| Set exercise |
Return the listing below exactly, with the pictures dropped.

| Given material |

▼

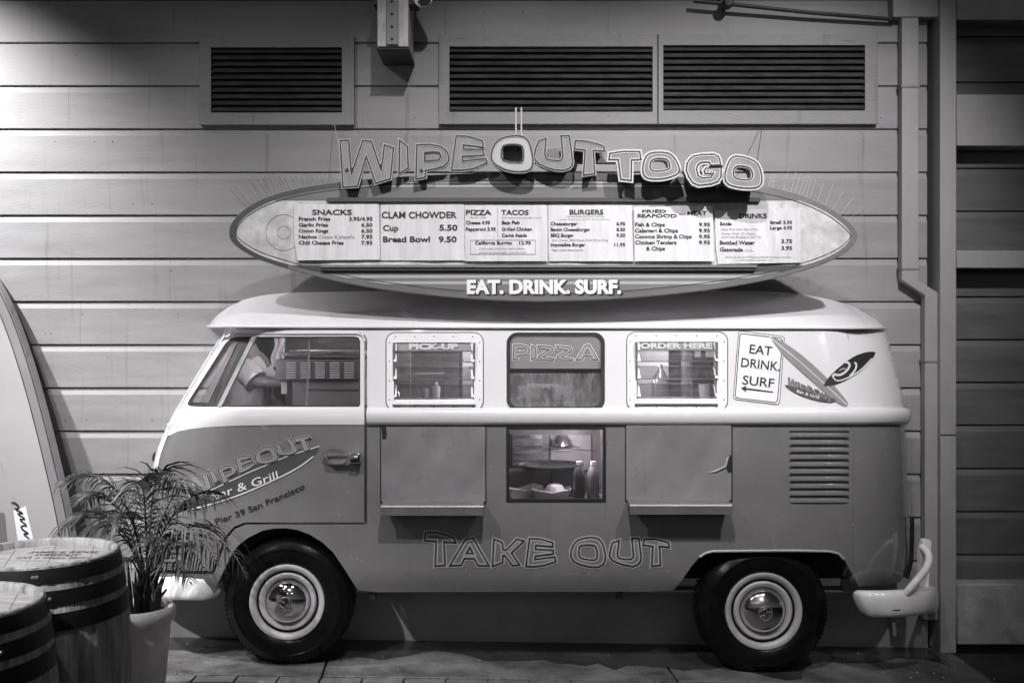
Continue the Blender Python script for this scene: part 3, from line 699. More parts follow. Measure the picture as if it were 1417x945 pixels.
# seams, jack points
b = MB(); b.ribbon([(1172, 455), (1174, 470)], .7, Yb, False, off=.0012); b.ribbon([(1181, 570), (1180, 808)], .7, Yb, False, off=.0015); b.build('panel_seams', M['decal_grey'], van, smooth=0)
for px in (515, 857):
    b = MB(); b.pbox(px-4, 817, px+5, 829, .08, .13); b.build('jack_point', M['conduit'], van, bevel=.003)
b = MB(); v = P(855, 0, .1); b.box(P(500, 0, .1).x, P(932, 0, .1).x, .07, .487, P(0, 812, .07).z, P(0, 809, .07).z); b.build('floor_pan', M['black'], van, smooth=0)
b = MB(); lip = [(x, y) for x, y in archR[5:9]]
b.tube([P(x, y+.6, Yb(x, y)-.003) for x, y in dens(archR[3:11], 12, False)], .0065, 6); b.build('arch_lip', M['decal_light'], van)
for x0, x1 in ((300, 492), (936, 1186)):
    b = MB(); b.box(P(x0, 0, .3).x, P(x1, 0, .3).x, .40, .404, P(0, 800, .4).z, P(0, 700, .4).z)
    b.build('wheel_well', M['black'], van, smooth=0)
b = MB()
for px, py in ((650, 796), (748, 795), (783, 794), (786, 793), (789, 793.5), (815, 794), (604, 799), (1162, 733), (1180, 726), (487, 770), (494, 773), (500, 775), (943, 800), (905, 809), (925, 790), (470, 712), (680, 645)):
    r = random.uniform(.6, 1.6); b.fill([(px+r*math.cos(a)*random.uniform(.6, 1.4), py+r*math.sin(a)*random.uniform(.5, 1)) for a in [i*1.05 for i in range(6)]], (), Yb, 9, off=.0014)
b.build('paint_chips', M['decal_light'], van, smooth=0)
# wheels
def wheel(px, py, r, Y, rot):
    c = P(px, py, Y); k = r/.325
    t = MB(); t.lathe([(.186*k, .0), (.192*k, -.014), (.215*k, -.022), (.24*k, -.026), (.262*k, -.025), (.264*k, -.028), (.27*k, -.028), (.272*k, -.024), (.295*k, -.012), (.312*k, .008), (.320*k, .02), (.3245*k, .045), (.325*k, .075), (.3235*k, .11), (.312*k, .14), (.28*k, .16), (.2*k, .16)], c, 'Y', 96)
    w = t.build('wheel', M['tyre'], van, smooth=50)
    tr = MB()
    for i in range(84):
        a = 2*math.pi*i/84; ca, sa = math.cos(a), math.sin(a); e = .0045
        for y0, y1, rr in ((.014, .04, .3185), (.05, .09, .3222), (.1, .13, .3205)):
            vs = []
            for d, y_, q in ((-e, y0, 0), (e, y0, 0), (e, y1, .003), (-e, y1, .003)):
                for h_ in (-.008, .004):
                    R_ = (rr+q+h_)*k; d2 = d*1.3; vs.append((c.x+R_*ca-d2*sa, c.y+y_, c.z+R_*sa+d2*ca))
            tr.add(vs, [(1, 3, 5, 7), (0, 1, 7, 6), (0, 2, 3, 1), (2, 4, 5, 3), (4, 6, 7, 5)])
    tr.build('tread', M['tyre'], w, smooth=0)
    q = MB(); q.lathe([(.113*k, .020), (.118*k, .004), (.126*k, -.006), (.138*k, -.008), (.146*k, .0), (.149*k, .016), (.155*k, .016), (.158*k, .0), (.166*k, -.014), (.18*k, -.020), (.188*k, -.019), (.192*k, -.010), (.19*k, .01)], c, 'Y', 72); q.build('rim', M['cream'], w, smooth=50)
    hc = MB(); hc.lathe([(.0001, -.052), (.03*k, -.050), (.06*k, -.044), (.085*k, -.032), (.1*k, -.018), (.109*k, .0), (.112*k, .012), (.1165*k, .012), (.117*k, .02)], c, 'Y', 64); h_ = hc.build('hubcap', M['chrome'], w, smooth=60)
    q = MB(); q.lathe([(.1475*k, .0005), (.1515*k, .0162), (.156*k, .0005)], c, 'Y', 72); q.build('rim_groove', M['seam'], w)
    e = MB(); th = .0035
    ring = [(c.x+.035*math.cos(a), c.y-.053, c.z+.035*math.sin(a)) for a in [2*math.pi*i/32 for i in range(33)]]; e.tube(ring, .0022, 6)
    for st in ([(-.012, .032), (0, .006), (.012, .032)], [(-.030, .016), (-.014, -.028), (0, -.002), (.014, -.028), (.030, .016)]):
        pts = [(u*math.cos(rot)-v_*math.sin(rot), u*math.sin(rot)+v_*math.cos(rot)) for u, v_ in st]
        e.tube([(c.x+u, c.y-.0545, c.z+v_) for u, v_ in pts], .0024, 6)
    e.build('emblem', M['sill'], h_)
wheel(398, 832, .328, .052, R(35)); wheel(1056, 844.5, .335, .04, R(140))
# bumpers
b = MB(); prof = chaikin([(.02, .068), (.05, .056), (.058, 0), (.05, -.056), (.02, -.068), (-.01, -.062), (-.01, .062)], 2)
pth = [P(293, 811, .12), P(291, 811, .09), P(284, 811, .075), P(270, 811, .085), P(250, 811, .11), P(232, 811, .17), P(220, 811, .26), P(216, 811, .36), P(215, 811, .45)]
m0 = len(pth); b.sweep(pth[::-1], [(-a if False else a, z) for a, z in prof])
for i, v in enumerate(b.v):
    k = m0-1-i//len(prof)
    if k == 0: v.z = P(0, 811, .12).z+(v.z-P(0, 811, .12).z)*.55
    elif k == 1: v.z = P(0, 811, .09).z+(v.z-P(0, 811, .09).z)*.85
b.build('front_bumper', M['bumper'], van, smooth=60)
b = MB(); pth = [P(1192, 833, .04), P(1194, 833, .0), P(1201, 834, -.035), P(1220, 834, -.055), P(1245, 833, -.05), P(1266, 831, -.02), P(1279, 829, .05), P(1283, 828, .16), P(1284, 828, .4)]
sc = [.82, .95, 1, 1, 1, 1, 1.05, 1.1, 1.1]
b.sweep(pth, prof)
npf = len(prof)
for i, v in enumerate(b.v):
    k = i//npf; zc = pth[k].z; v.z = zc+(v.z-zc)*sc[k]
    if k < 4: v.x += (zc+.055-v.z)*.42*(1-k/5)
b.build('rear_bumper', M['bumper'], van, smooth=60)
b = MB(); b.ribbon([(1228, 843.5), (1240, 844), (1246, 843)], 1.2, -.108, False, off=.0); b.ribbon([(1250, 843), (1262, 842), (1270, 840.5)], 1.1, lambda x, y: -.106+(x-1250)*.0014, False, off=.0); b.build('scuff_marks', M['seam'], van, smooth=0)
op_ = [P(1249, 825, -.07), P(1256, 818, -.09), P(1270, 801, -.085), P(1281, 788, -.04), P(1286, 776, .0), P(1285, 765, .04), P(1276, 757, .10)]
for _ in range(2): op_ = [op_[0]]+[q for a_, b_ in zip(op_, op_[1:]) for q in (a_.lerp(b_, .25), a_.lerp(b_, .75))]+[op_[-1]]
b = MB(); b.tube(op_, .019, 14); b.build('overrider_tube', M['bumper'], van, smooth=60)
b = MB(); b.prism(chaikin([(1275, 747), (1288, 746), (1290, 752), (1287, 800), (1283, 835), (1274, 836), (1272, 800)], 1), Y0=.10, Y1=.14); b.build('bumper_upright', M['bumper'], van, smooth=40, bevel=.004)
b = MB(); b.prism([(1234, 845), (1252, 843), (1252, 880), (1236, 880)], Y0=.44, Y1=.48); b.build('exhaust_bracket', M['base'], van, smooth=0)
b = MB(); b.tube([P(1262, 716, .22), P(1262, 740, .22), P(1261, 775, .24), P(1255, 800, .24)], .012, 8); b.build('tail_light', M['rubber'], van)
b = MB(); b.tube([P(1262, 714, .2), P(1262.5, 725, .2)], .006, 8); b.build('tail_light_glint', M['chrome'], van)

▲

| Written response |
Continue the Blender Python script for this scene: part 3, from line 699. More parts follow. Measure the picture as if it were 1417x945 pixels.
# seams, jack points
b = MB(); b.ribbon([(1172, 455), (1174, 470)], .7, Yb, False, off=.0012); b.ribbon([(1181, 570), (1180, 808)], .7, Yb, False, off=.0015); b.build('panel_seams', M['decal_grey'], van, smooth=0)
for px in (515, 857):
    b = MB(); b.pbox(px-4, 817, px+5, 829, .08, .13); b.build('jack_point', M['conduit'], van, bevel=.003)
b = MB(); v = P(855, 0, .1); b.box(P(500, 0, .1).x, P(932, 0, .1).x, .07, .487, P(0, 812, .07).z, P(0, 809, .07).z); b.build('floor_pan', M['black'], van, smooth=0)
b = MB(); lip = [(x, y) for x, y in archR[5:9]]
b.tube([P(x, y+.6, Yb(x, y)-.003) for x, y in dens(archR[3:11], 12, False)], .0065, 6); b.build('arch_lip', M['decal_light'], van)
for x0, x1 in ((300, 492), (936, 1186)):
    b = MB(); b.box(P(x0, 0, .3).x, P(x1, 0, .3).x, .40, .404, P(0, 800, .4).z, P(0, 700, .4).z)
    b.build('wheel_well', M['black'], van, smooth=0)
b = MB()
for px, py in ((650, 796), (748, 795), (783, 794), (786, 793), (789, 793.5), (815, 794), (604, 799), (1162, 733), (1180, 726), (487, 770), (494, 773), (500, 775), (943, 800), (905, 809), (925, 790), (470, 712), (680, 645)):
    r = random.uniform(.6, 1.6); b.fill([(px+r*math.cos(a)*random.uniform(.6, 1.4), py+r*math.sin(a)*random.uniform(.5, 1)) for a in [i*1.05 for i in range(6)]], (), Yb, 9, off=.0014)
b.build('paint_chips', M['decal_light'], van, smooth=0)
# wheels
def wheel(px, py, r, Y, rot):
    c = P(px, py, Y); k = r/.325
    t = MB(); t.lathe([(.186*k, .0), (.192*k, -.014), (.215*k, -.022), (.24*k, -.026), (.262*k, -.025), (.264*k, -.028), (.27*k, -.028), (.272*k, -.024), (.295*k, -.012), (.312*k, .008), (.320*k, .02), (.3245*k, .045), (.325*k, .075), (.3235*k, .11), (.312*k, .14), (.28*k, .16), (.2*k, .16)], c, 'Y', 96)
    w = t.build('wheel', M['tyre'], van, smooth=50)
    tr = MB()
    for i in range(84):
        a = 2*math.pi*i/84; ca, sa = math.cos(a), math.sin(a); e = .0045
        for y0, y1, rr in ((.014, .04, .3185), (.05, .09, .3222), (.1, .13, .3205)):
            vs = []
            for d, y_, q in ((-e, y0, 0), (e, y0, 0), (e, y1, .003), (-e, y1, .003)):
                for h_ in (-.008, .004):
                    R_ = (rr+q+h_)*k; d2 = d*1.3; vs.append((c.x+R_*ca-d2*sa, c.y+y_, c.z+R_*sa+d2*ca))
            tr.add(vs, [(1, 3, 5, 7), (0, 1, 7, 6), (0, 2, 3, 1), (2, 4, 5, 3), (4, 6, 7, 5)])
    tr.build('tread', M['tyre'], w, smooth=0)
    q = MB(); q.lathe([(.113*k, .020), (.118*k, .004), (.126*k, -.006), (.138*k, -.008), (.146*k, .0), (.149*k, .016), (.155*k, .016), (.158*k, .0), (.166*k, -.014), (.18*k, -.020), (.188*k, -.019), (.192*k, -.010), (.19*k, .01)], c, 'Y', 72); q.build('rim', M['cream'], w, smooth=50)
    hc = MB(); hc.lathe([(.0001, -.052), (.03*k, -.050), (.06*k, -.044), (.085*k, -.032), (.1*k, -.018), (.109*k, .0), (.112*k, .012), (.1165*k, .012), (.117*k, .02)], c, 'Y', 64); h_ = hc.build('hubcap', M['chrome'], w, smooth=60)
    q = MB(); q.lathe([(.1475*k, .0005), (.1515*k, .0162), (.156*k, .0005)], c, 'Y', 72); q.build('rim_groove', M['seam'], w)
    e = MB(); th = .0035
    ring = [(c.x+.035*math.cos(a), c.y-.053, c.z+.035*math.sin(a)) for a in [2*math.pi*i/32 for i in range(33)]]; e.tube(ring, .0022, 6)
    for st in ([(-.012, .032), (0, .006), (.012, .032)], [(-.030, .016), (-.014, -.028), (0, -.002), (.014, -.028), (.030, .016)]):
        pts = [(u*math.cos(rot)-v_*math.sin(rot), u*math.sin(rot)+v_*math.cos(rot)) for u, v_ in st]
        e.tube([(c.x+u, c.y-.0545, c.z+v_) for u, v_ in pts], .0024, 6)
    e.build('emblem', M['sill'], h_)
wheel(398, 832, .328, .052, R(35)); wheel(1056, 844.5, .335, .04, R(140))
# bumpers
b = MB(); prof = chaikin([(.02, .068), (.05, .056), (.058, 0), (.05, -.056), (.02, -.068), (-.01, -.062), (-.01, .062)], 2)
pth = [P(293, 811, .12), P(291, 811, .09), P(284, 811, .075), P(270, 811, .085), P(250, 811, .11), P(232, 811, .17), P(220, 811, .26), P(216, 811, .36), P(215, 811, .45)]
m0 = len(pth); b.sweep(pth[::-1], [(-a if False else a, z) for a, z in prof])
for i, v in enumerate(b.v):
    k = m0-1-i//len(prof)
    if k == 0: v.z = P(0, 811, .12).z+(v.z-P(0, 811, .12).z)*.55
    elif k == 1: v.z = P(0, 811, .09).z+(v.z-P(0, 811, .09).z)*.85
b.build('front_bumper', M['bumper'], van, smooth=60)
b = MB(); pth = [P(1192, 833, .04), P(1194, 833, .0), P(1201, 834, -.035), P(1220, 834, -.055), P(1245, 833, -.05), P(1266, 831, -.02), P(1279, 829, .05), P(1283, 828, .16), P(1284, 828, .4)]
sc = [.82, .95, 1, 1, 1, 1, 1.05, 1.1, 1.1]
b.sweep(pth, prof)
npf = len(prof)
for i, v in enumerate(b.v):
    k = i//npf; zc = pth[k].z; v.z = zc+(v.z-zc)*sc[k]
    if k < 4: v.x += (zc+.055-v.z)*.42*(1-k/5)
b.build('rear_bumper', M['bumper'], van, smooth=60)
b = MB(); b.ribbon([(1228, 843.5), (1240, 844), (1246, 843)], 1.2, -.108, False, off=.0); b.ribbon([(1250, 843), (1262, 842), (1270, 840.5)], 1.1, lambda x, y: -.106+(x-1250)*.0014, False, off=.0); b.build('scuff_marks', M['seam'], van, smooth=0)
op_ = [P(1249, 825, -.07), P(1256, 818, -.09), P(1270, 801, -.085), P(1281, 788, -.04), P(1286, 776, .0), P(1285, 765, .04), P(1276, 757, .10)]
for _ in range(2): op_ = [op_[0]]+[q for a_, b_ in zip(op_, op_[1:]) for q in (a_.lerp(b_, .25), a_.lerp(b_, .75))]+[op_[-1]]
b = MB(); b.tube(op_, .019, 14); b.build('overrider_tube', M['bumper'], van, smooth=60)
b = MB(); b.prism(chaikin([(1275, 747), (1288, 746), (1290, 752), (1287, 800), (1283, 835), (1274, 836), (1272, 800)], 1), Y0=.10, Y1=.14); b.build('bumper_upright', M['bumper'], van, smooth=40, bevel=.004)
b = MB(); b.prism([(1234, 845), (1252, 843), (1252, 880), (1236, 880)], Y0=.44, Y1=.48); b.build('exhaust_bracket', M['base'], van, smooth=0)
b = MB(); b.tube([P(1262, 716, .22), P(1262, 740, .22), P(1261, 775, .24), P(1255, 800, .24)], .012, 8); b.build('tail_light', M['rubber'], van)
b = MB(); b.tube([P(1262, 714, .2), P(1262.5, 725, .2)], .006, 8); b.build('tail_light_glint', M['chrome'], van)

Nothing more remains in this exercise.